After his death, his boyfriends collected a big, steaming pile of literary shit called Sura’s that were additional pornos to compliment his Karma Sutra Queeran to gay rape. Experts of literature have examined these rags to see if there is anything of worth in them but so far, the only use they have found for them is wiping shit off their pee pee after wedging it up a dudes crack. So many have burned a Queeran but its much less effort to just shit on it.




When a person strips away order, tradition and the rule of law they leave society with nothing other than what they fill that void with. Muhammad left his followers with what basically amounts to a racist comic called the Queeran that allowed men to kill, torture, oppress women and take child brides. Western culture has developed into a tolerant, civilized society but the Arabian Peninsula has sunk into the dark ages again where there is no law other than that of Allah (pig’s law). Due to sexual promiscuity, they are multiplying at an alarming rate and have so little space that they are coming to the west.

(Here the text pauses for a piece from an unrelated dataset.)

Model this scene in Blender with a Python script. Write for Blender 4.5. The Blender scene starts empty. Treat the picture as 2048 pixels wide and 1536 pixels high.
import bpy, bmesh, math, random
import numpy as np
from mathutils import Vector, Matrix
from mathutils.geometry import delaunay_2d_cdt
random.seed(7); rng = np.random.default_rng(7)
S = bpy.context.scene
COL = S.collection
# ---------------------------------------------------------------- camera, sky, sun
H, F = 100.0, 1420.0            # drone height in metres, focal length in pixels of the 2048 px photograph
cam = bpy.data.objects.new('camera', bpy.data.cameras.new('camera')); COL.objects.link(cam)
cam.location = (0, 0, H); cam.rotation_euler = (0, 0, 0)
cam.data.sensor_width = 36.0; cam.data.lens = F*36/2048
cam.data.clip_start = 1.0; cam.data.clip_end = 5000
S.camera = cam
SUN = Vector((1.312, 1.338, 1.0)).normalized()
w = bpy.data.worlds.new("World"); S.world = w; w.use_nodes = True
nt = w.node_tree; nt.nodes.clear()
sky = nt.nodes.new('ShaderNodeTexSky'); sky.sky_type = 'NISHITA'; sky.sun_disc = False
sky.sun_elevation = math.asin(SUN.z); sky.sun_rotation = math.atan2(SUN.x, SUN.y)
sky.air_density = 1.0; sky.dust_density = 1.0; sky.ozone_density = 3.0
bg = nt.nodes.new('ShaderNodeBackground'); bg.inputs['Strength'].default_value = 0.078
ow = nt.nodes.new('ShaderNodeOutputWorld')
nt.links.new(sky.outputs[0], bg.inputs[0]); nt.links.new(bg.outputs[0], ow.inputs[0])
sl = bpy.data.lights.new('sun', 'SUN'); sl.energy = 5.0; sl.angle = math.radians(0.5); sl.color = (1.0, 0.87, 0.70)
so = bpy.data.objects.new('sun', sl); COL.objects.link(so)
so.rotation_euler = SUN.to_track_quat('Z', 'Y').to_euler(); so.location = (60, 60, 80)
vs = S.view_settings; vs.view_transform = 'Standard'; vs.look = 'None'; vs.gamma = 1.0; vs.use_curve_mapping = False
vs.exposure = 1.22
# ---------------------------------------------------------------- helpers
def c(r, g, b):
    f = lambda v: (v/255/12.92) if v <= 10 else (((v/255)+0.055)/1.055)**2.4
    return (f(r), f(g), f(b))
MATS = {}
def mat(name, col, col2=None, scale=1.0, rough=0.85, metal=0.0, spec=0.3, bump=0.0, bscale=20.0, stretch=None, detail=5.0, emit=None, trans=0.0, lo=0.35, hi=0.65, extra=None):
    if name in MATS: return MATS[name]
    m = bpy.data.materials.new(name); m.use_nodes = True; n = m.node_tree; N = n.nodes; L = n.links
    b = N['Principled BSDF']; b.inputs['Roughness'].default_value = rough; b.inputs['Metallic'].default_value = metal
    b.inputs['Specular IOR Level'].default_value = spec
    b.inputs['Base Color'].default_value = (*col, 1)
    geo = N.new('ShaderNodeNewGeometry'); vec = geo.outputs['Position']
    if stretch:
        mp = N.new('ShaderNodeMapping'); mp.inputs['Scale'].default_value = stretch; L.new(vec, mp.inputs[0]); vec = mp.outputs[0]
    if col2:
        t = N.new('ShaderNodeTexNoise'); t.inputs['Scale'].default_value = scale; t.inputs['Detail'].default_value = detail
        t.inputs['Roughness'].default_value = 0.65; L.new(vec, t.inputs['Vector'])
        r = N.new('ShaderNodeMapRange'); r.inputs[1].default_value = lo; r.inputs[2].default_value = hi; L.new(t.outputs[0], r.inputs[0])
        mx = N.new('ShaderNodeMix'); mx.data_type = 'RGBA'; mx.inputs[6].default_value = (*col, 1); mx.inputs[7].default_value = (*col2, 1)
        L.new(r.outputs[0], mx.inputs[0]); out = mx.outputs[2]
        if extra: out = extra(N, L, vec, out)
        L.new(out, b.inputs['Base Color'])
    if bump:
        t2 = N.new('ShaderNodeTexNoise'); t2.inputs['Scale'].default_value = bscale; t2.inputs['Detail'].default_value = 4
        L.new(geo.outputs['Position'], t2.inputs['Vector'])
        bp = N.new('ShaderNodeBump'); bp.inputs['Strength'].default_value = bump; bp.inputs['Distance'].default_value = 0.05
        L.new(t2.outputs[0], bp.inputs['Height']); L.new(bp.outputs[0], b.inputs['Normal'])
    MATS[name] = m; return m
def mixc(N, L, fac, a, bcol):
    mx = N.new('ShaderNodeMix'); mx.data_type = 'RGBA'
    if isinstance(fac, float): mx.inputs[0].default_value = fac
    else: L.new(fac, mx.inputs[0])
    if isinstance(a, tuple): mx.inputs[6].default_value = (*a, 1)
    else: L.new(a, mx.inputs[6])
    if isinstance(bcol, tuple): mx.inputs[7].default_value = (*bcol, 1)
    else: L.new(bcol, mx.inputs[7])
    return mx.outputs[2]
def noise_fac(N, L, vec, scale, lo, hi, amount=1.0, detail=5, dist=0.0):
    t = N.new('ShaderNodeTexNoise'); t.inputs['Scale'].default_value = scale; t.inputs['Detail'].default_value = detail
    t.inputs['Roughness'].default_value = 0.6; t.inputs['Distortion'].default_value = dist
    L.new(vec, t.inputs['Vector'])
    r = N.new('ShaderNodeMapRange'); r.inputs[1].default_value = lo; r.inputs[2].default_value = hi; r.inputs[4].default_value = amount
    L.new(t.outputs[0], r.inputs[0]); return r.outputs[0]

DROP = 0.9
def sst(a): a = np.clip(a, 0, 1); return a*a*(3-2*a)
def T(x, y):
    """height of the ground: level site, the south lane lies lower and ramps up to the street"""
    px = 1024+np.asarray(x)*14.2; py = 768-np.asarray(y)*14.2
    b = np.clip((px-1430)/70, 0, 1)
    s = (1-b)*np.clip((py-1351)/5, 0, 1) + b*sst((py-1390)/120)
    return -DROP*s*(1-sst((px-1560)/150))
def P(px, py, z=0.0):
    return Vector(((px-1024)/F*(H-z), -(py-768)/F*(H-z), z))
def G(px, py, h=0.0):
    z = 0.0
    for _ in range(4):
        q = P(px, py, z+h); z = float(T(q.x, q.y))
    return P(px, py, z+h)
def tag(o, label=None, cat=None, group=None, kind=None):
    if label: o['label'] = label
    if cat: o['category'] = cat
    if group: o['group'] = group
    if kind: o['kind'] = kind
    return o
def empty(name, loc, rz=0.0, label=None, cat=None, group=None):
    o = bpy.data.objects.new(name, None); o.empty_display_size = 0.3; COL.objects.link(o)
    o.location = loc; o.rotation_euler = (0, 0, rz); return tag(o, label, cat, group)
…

We will never give up our culture to this hate cult but will look to our leaders who will protect our right to express ourselves as freely as we like.



The Lolokaust had almost died because the site had not been updated for a year and we were running out of ideas as to what to try next. In October 2012 we noticed our site was under attack from Islamic schoolboys pretending to be Anon. This attack was designed to censor our work and take away our freedom of speech and expression. In response to this, we returned to the site and began work on this straight away. We would like to thank Rio Permana and his boyfriends for giving us the kick we needed to get back to work and continue what we love doing, pissing off religious fanatics. We dedicate this guide to you because trolling you and watching you desperately trying to wipe us out provided us with so much entertainment. The last time we had this much fun was when we gang raped our own mothers in a paddling pool full of our own faeces. Fuck you, you over pious, sanctimonious, fanatical terrorist, gook cunts. Fuck your pig prophet, fuck your false ape god and your comic book scriptures that have no relevance in a free, modern world where we can express ourselves how we wish. This is the internet, you don’t own it, nobody does so get used to it and deal with it.